Shaking rhythm

SHAKE a Tail Feather energised young performers during their lively Rhythm and Voice performance at the Kerang Memorial Hall recently.

Kids shake a tail feather in the Rhythm and Voice performance.

Kids shake a tail feather in the Rhythm and Voice performance.

The free concert concluded with a vibrant rendition of What Shall We Do With The Drunken Sailor?

Children sang that finale in parts, guided by two conductors.

The concert followed a workshop earlier in the day, during which all participants experienced a range of learning exercises.

"It's an opportunity to bring children from the (region's) primary schools together to enjoy musical workshops," president of Kerang Music Society Angela Ginnivan said.

"They do workshops in rhythm and singing and movement and instruments as well."

She explained that groups on the day are formed by combining students from different schools as some schools have more extensive music programs than others.

Students came from as far afield as Pyramid Hill and Swan Hill, with schools in Cohuna, Leitchville and Kerang all represented.

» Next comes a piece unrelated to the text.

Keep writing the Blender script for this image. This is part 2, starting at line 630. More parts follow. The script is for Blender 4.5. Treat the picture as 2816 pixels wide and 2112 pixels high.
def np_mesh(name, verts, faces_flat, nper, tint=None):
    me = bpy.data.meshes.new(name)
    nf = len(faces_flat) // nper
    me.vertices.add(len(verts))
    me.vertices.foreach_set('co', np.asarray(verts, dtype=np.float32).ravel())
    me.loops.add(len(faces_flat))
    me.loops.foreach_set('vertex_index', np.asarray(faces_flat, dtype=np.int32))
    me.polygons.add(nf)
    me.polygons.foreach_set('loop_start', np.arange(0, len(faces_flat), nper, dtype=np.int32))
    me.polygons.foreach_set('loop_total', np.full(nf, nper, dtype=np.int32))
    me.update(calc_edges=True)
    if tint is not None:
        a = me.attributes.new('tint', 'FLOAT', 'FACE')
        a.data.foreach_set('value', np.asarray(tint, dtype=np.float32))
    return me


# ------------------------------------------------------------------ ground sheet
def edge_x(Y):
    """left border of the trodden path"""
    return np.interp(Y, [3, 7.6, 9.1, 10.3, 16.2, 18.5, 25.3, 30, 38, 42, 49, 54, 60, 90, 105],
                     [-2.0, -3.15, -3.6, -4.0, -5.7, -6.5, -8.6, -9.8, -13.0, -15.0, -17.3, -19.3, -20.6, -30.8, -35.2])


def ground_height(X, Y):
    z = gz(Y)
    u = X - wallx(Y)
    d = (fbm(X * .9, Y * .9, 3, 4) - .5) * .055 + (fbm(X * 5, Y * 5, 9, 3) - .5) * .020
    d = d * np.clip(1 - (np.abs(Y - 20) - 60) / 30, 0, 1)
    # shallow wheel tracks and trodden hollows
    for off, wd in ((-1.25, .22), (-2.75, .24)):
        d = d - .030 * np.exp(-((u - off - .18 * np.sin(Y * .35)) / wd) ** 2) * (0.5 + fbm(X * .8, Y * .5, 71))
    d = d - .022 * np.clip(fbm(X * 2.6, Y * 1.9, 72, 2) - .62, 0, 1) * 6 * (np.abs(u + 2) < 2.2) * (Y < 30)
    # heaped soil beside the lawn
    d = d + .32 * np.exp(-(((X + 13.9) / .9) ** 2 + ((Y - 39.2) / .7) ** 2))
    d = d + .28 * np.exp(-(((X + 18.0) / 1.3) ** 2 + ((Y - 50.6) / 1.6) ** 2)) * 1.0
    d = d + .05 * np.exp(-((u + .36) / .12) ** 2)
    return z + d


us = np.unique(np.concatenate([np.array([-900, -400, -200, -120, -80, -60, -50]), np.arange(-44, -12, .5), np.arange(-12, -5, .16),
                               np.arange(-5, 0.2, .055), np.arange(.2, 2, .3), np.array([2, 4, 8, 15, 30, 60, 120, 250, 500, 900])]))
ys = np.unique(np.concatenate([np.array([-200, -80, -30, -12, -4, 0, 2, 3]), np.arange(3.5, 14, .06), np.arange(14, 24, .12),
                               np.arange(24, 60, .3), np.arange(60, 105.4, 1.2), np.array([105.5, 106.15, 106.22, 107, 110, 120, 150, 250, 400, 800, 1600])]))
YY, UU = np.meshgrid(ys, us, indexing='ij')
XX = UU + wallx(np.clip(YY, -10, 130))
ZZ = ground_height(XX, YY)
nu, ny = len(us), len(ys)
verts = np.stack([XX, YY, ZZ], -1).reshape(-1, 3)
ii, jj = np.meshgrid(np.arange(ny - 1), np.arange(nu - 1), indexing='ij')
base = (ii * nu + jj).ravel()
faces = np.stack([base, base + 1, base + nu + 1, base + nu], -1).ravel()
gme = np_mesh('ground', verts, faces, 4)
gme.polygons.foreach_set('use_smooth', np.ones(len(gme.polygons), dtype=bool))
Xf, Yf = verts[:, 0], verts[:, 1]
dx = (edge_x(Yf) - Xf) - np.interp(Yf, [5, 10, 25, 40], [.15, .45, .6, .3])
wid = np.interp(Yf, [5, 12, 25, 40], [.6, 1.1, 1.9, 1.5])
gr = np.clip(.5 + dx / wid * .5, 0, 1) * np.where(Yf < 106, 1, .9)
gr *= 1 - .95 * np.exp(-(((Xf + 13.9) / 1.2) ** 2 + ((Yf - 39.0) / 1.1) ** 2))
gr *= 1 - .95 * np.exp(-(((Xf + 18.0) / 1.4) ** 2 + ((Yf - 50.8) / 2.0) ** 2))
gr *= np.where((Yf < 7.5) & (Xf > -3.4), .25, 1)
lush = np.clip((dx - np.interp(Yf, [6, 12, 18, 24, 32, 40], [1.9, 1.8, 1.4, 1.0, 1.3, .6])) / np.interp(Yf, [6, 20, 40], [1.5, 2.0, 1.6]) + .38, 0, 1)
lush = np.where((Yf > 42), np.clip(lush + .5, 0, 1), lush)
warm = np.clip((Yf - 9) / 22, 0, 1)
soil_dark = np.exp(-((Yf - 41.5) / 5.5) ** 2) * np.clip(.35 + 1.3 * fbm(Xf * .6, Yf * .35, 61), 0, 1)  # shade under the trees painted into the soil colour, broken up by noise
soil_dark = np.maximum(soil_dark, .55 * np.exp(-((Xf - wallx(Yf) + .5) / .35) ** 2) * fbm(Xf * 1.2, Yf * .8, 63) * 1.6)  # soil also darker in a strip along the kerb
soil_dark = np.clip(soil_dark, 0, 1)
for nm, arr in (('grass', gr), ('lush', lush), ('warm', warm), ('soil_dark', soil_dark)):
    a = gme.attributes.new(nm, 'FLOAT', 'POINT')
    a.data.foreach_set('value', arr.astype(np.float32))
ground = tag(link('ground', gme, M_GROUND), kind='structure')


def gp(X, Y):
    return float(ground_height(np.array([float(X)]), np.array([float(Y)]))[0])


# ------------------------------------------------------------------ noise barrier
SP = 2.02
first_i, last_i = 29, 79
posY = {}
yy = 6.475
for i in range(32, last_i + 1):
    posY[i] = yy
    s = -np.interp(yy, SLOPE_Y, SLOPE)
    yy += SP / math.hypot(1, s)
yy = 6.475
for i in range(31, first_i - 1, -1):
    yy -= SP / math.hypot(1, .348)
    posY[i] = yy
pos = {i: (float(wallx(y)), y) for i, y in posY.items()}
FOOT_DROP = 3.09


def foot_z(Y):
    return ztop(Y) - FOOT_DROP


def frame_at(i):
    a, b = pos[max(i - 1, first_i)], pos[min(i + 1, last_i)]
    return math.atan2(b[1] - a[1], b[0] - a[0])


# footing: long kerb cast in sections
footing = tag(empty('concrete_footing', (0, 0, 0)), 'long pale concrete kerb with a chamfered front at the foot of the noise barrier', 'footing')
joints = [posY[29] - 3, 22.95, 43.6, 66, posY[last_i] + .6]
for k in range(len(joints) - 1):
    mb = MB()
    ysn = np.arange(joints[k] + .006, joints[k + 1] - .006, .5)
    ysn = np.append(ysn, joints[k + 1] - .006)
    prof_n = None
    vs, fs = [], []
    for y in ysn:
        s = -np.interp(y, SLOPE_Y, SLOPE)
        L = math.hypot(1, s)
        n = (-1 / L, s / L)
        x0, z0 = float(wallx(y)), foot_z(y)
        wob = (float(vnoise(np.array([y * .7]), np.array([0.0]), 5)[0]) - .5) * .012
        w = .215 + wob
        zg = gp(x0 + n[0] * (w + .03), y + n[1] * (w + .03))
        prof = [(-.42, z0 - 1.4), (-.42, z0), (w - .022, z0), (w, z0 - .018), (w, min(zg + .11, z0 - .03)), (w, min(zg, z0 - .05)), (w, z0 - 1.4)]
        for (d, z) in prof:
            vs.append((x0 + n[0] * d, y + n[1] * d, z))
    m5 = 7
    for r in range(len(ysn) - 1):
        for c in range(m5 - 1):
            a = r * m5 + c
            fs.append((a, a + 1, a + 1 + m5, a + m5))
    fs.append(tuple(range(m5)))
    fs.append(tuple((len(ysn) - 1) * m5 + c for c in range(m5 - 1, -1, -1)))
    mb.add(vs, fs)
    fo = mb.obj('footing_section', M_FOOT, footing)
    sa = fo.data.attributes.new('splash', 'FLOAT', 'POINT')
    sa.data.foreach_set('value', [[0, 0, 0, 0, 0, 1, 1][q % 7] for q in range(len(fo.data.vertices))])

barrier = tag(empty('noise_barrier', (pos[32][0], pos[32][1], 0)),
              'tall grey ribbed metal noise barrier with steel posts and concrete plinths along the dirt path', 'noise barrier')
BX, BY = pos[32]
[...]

This was the fourth edition of the annual event, with participants ranging from grade 3 to grade 6 students.

Rhythm and Voice is supported by the Kerang Music Society, Gannawarra Shire Council, Northern District Community Health and FReeZA – a Victorian Government initiative to provide affordable and accessible musical opportunities for young people.

Professional music educators, Dr Peter Butler and Jenni Heinrich led the day's program, with ample assistance from teachers Alicia Makeham, and Jim Rinaldi, and local musicians Angela Jones and Paul McNeish.

The original Rhythm and Voice workshop and concert was an initiative of the Kerang Music Society.

Jenni Heinrich conducts the choir.

Jenni Heinrich conducts the choir.

That organisation was keen to foster music in the region's schools and broaden students' exposure to it.

Gannawarra Shire threw its support behind the idea, assisting with funding and with organisational requirements, with council's arts and culture officer, Kirsty Orr actively involved.

Northern District Community Health has taken a keen interest in the event through its involvement with the FReeZA program, and is looking to expand its future connection to include assistance with organisation of the Rhythm and Voice event.

The participating schools were all sent the music for the concluding song, enabling students to prepare for the complex arrangement, which they then rehearsed as a mass group during the workshop.